:: DATA SEGMENT ::
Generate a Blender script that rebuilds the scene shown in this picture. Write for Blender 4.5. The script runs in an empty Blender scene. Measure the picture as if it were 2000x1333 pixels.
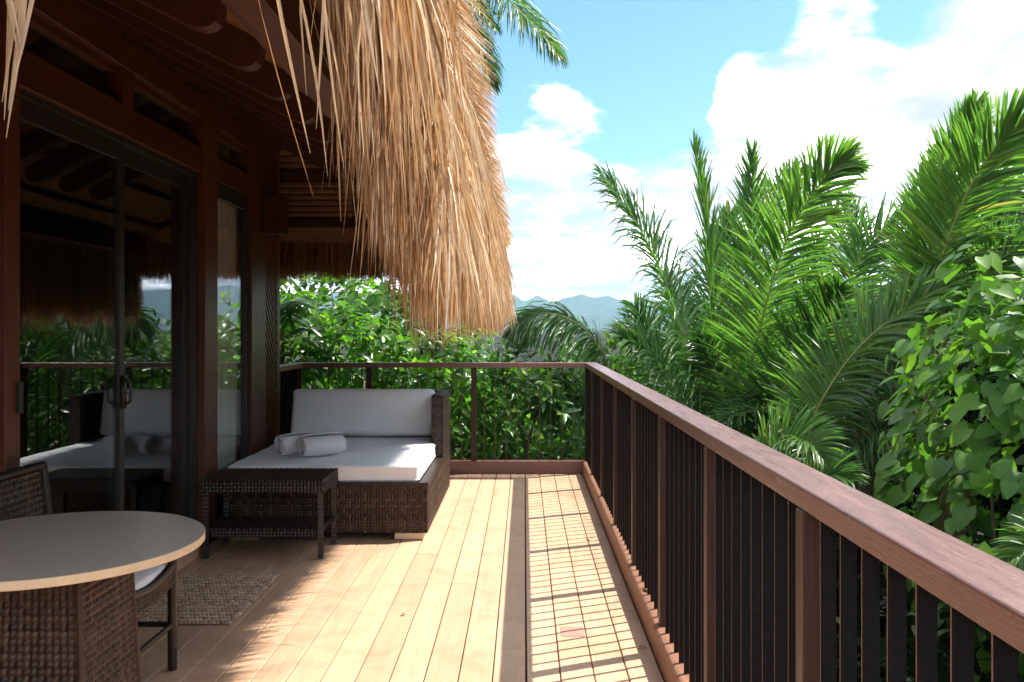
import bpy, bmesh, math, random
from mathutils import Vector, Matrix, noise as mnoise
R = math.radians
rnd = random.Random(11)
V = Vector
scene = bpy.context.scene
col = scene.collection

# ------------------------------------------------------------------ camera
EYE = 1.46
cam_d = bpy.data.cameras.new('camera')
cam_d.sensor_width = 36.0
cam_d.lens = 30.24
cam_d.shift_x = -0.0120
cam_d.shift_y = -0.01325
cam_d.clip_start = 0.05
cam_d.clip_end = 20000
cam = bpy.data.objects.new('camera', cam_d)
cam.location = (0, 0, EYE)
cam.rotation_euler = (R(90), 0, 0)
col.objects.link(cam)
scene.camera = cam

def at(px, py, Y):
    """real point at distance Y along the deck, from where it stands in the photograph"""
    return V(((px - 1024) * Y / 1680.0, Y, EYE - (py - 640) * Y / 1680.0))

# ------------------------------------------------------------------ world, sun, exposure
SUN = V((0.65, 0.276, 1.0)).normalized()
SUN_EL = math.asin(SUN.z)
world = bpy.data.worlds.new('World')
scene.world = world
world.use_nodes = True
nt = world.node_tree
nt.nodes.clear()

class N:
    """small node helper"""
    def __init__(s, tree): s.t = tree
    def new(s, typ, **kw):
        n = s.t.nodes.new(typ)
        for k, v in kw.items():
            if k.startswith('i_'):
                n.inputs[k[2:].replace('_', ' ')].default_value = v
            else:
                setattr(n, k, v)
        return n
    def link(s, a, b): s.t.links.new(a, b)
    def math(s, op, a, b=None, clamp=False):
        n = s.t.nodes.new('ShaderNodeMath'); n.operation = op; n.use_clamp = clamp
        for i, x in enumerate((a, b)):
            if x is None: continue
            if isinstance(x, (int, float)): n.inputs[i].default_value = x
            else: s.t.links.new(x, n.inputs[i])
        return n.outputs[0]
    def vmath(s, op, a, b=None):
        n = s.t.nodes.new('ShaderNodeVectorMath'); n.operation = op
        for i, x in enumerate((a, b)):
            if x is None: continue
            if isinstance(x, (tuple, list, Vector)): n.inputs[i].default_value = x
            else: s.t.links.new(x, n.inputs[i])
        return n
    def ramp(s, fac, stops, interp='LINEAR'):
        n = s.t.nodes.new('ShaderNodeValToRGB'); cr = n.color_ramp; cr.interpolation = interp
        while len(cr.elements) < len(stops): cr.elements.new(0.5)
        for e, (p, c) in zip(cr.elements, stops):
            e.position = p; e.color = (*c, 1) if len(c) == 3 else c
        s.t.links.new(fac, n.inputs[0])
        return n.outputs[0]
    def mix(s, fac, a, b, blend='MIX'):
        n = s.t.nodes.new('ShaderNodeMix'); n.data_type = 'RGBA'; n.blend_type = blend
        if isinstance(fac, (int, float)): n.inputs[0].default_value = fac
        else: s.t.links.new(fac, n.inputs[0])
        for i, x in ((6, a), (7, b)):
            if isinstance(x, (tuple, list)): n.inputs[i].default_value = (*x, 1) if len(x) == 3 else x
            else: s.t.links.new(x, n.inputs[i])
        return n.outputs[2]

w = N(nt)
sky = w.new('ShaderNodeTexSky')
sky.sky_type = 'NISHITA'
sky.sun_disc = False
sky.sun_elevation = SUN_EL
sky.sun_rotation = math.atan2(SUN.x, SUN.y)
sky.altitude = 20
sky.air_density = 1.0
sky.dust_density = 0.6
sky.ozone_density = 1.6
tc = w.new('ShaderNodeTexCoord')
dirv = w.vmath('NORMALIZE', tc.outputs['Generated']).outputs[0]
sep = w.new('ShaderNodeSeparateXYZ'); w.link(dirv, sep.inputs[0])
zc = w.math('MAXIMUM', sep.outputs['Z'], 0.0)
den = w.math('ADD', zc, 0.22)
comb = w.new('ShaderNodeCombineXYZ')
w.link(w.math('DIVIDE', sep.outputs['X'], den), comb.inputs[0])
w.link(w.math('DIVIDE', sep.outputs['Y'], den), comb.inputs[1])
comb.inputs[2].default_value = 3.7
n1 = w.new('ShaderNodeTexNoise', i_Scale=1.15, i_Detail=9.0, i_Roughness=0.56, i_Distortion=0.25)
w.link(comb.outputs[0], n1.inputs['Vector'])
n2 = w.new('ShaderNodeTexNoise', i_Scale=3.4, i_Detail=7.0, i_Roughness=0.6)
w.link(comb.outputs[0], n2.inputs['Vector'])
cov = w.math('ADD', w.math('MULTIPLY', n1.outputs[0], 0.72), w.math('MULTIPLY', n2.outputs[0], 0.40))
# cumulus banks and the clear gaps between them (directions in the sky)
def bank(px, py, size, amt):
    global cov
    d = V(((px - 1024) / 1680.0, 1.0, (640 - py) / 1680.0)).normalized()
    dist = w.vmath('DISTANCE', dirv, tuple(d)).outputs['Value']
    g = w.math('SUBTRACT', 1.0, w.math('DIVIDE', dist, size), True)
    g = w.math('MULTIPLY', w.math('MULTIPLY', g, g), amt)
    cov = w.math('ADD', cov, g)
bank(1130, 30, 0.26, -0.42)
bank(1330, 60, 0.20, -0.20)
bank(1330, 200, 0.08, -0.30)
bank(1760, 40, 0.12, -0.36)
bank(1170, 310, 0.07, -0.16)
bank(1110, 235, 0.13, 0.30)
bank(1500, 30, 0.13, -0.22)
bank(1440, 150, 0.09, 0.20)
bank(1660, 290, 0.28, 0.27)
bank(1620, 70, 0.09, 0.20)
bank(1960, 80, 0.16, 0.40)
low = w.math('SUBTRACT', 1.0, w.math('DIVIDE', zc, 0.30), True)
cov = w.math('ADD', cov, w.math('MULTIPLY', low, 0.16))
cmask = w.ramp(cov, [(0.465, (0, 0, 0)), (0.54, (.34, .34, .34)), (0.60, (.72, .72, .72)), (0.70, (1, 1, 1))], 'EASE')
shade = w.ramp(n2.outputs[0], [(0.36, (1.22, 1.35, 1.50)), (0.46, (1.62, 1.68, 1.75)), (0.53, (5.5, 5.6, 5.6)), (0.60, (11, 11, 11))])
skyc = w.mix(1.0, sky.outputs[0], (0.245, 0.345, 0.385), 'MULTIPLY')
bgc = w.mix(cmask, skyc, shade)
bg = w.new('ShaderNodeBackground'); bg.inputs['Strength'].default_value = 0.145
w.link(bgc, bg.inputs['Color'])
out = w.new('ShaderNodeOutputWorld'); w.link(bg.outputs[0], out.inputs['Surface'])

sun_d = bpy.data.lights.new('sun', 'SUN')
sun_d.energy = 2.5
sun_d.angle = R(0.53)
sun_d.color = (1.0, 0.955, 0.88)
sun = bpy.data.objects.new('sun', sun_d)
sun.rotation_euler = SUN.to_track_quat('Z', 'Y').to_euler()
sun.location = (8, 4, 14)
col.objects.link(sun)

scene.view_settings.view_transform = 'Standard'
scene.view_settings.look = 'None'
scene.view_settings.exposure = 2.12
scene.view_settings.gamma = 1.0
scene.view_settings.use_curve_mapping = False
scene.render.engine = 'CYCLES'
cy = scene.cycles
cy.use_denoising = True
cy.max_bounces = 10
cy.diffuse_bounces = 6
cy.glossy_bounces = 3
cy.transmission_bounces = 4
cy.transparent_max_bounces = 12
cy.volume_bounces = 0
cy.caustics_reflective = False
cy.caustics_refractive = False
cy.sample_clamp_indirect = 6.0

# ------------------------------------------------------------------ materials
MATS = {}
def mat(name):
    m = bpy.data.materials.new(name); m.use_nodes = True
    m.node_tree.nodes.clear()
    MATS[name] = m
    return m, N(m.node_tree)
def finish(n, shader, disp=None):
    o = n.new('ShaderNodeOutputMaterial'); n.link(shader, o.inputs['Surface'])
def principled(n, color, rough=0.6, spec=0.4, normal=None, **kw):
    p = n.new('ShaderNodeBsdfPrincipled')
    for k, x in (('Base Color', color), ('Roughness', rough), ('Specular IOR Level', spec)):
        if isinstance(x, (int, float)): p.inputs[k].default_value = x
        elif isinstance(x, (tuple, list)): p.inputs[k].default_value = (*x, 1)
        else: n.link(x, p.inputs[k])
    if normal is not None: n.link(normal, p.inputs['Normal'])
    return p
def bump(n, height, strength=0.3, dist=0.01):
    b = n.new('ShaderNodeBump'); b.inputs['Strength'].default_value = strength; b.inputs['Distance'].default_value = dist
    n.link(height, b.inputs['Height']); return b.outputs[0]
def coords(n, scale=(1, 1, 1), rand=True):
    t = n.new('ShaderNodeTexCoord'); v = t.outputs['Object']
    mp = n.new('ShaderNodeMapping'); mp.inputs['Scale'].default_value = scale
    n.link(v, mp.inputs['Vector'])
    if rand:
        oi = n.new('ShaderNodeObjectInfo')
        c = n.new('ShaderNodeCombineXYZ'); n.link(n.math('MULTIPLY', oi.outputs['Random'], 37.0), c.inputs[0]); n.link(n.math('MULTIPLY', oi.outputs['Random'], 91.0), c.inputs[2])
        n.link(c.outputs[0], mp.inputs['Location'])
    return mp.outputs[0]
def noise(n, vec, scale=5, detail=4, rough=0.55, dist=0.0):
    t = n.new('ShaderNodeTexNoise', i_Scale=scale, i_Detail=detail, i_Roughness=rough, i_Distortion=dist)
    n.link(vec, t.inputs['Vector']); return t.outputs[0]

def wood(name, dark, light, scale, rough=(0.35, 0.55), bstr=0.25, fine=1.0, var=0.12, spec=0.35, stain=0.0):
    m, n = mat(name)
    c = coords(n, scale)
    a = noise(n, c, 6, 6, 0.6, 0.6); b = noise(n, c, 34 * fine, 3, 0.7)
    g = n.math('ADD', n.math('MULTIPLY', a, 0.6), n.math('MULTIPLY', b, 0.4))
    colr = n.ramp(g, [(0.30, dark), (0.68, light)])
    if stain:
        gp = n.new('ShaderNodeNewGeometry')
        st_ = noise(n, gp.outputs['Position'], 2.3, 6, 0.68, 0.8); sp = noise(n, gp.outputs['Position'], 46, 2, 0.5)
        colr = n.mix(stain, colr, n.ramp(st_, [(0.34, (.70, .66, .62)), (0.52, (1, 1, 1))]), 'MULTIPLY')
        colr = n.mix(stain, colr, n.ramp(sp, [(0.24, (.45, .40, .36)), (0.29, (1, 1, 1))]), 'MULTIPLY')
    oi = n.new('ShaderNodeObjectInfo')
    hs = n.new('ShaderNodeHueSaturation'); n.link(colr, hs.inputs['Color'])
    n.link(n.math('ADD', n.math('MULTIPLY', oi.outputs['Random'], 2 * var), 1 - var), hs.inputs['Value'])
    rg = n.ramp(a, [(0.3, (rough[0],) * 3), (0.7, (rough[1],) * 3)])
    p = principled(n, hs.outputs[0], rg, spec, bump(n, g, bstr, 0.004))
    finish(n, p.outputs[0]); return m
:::
From the top of the listing above, repeat each line exactly until you reach the line containing "nt.nodes.clear()", and repeat that one too. Leave the pictures out.

Generate a Blender script that rebuilds the scene shown in this picture. Write for Blender 4.5. The script runs in an empty Blender scene. Measure the picture as if it were 2000x1333 pixels.
import bpy, bmesh, math, random
from mathutils import Vector, Matrix, noise as mnoise
R = math.radians
rnd = random.Random(11)
V = Vector
scene = bpy.context.scene
col = scene.collection

# ------------------------------------------------------------------ camera
EYE = 1.46
cam_d = bpy.data.cameras.new('camera')
cam_d.sensor_width = 36.0
cam_d.lens = 30.24
cam_d.shift_x = -0.0120
cam_d.shift_y = -0.01325
cam_d.clip_start = 0.05
cam_d.clip_end = 20000
cam = bpy.data.objects.new('camera', cam_d)
cam.location = (0, 0, EYE)
cam.rotation_euler = (R(90), 0, 0)
col.objects.link(cam)
scene.camera = cam

def at(px, py, Y):
    """real point at distance Y along the deck, from where it stands in the photograph"""
    return V(((px - 1024) * Y / 1680.0, Y, EYE - (py - 640) * Y / 1680.0))

# ------------------------------------------------------------------ world, sun, exposure
SUN = V((0.65, 0.276, 1.0)).normalized()
SUN_EL = math.asin(SUN.z)
world = bpy.data.worlds.new('World')
scene.world = world
world.use_nodes = True
nt = world.node_tree
nt.nodes.clear()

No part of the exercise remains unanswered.